Torres signs bill to create grant clearinghouse
Gov. Ralph DLG Torres signed a bill to establish a CNMI Office of Grants Management under the governor akin to a “state clearinghouse” last week.
House Bill 19-90, authored by Rep. Blas Jonathan Attao (Ind-Saipan), is now Public Law 19-49, officially creates a CNMI Office of Grants Management under the governor’s office meant to “seize all federal grant funding opportunities” and “take advantage of all federal funds the CNMI is eligible for.”
The bill, however, had come under fire in formal correspondence to the Legislature and even during heated discussions during Cabinet meetings stemming from local agencies concerns about what this would mean to the grants they already manage and if this would set up more red tape or conflicting procedures that would threaten these grants.
The governor, though, downplayed such fears in an interview last week.
“…Our biggest part there is too make sure our federal grants are not jeopardized” and so “we are doing an amendment [a new piece of legislation] to make sure that it is not jeopardized.”
But other than that, Torres said the bill is to “make sure that we don’t fail on any grants that’s available to the departments.
Agencies like the local arts council has lost national funding for missteps in grant applications recently.

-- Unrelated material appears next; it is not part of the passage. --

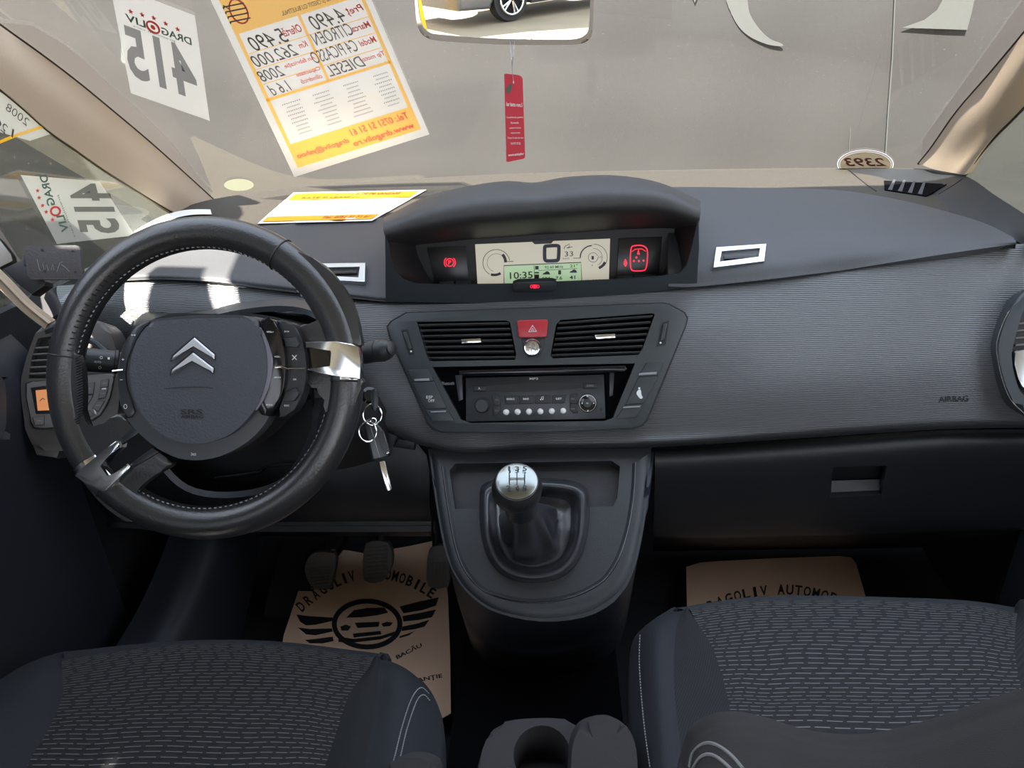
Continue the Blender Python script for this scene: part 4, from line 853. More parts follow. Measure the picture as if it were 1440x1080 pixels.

However, Torres said the bill “is not to penalize” anybody.
“Those departments that are doing well in getting their grants approved will continue getting their grants and moving forward with those grants,” he said.
As to the concerns that the several individuals in the grants office would have total say over grants that some local agencies have run to fund their programs for years, Torres said, “Those are all speculations.” The grants office, “have done an extraordinary job on making sure on [if we] do we meet deadlines. Not just deadlines but new grants that are available… There is going is checks and balances.”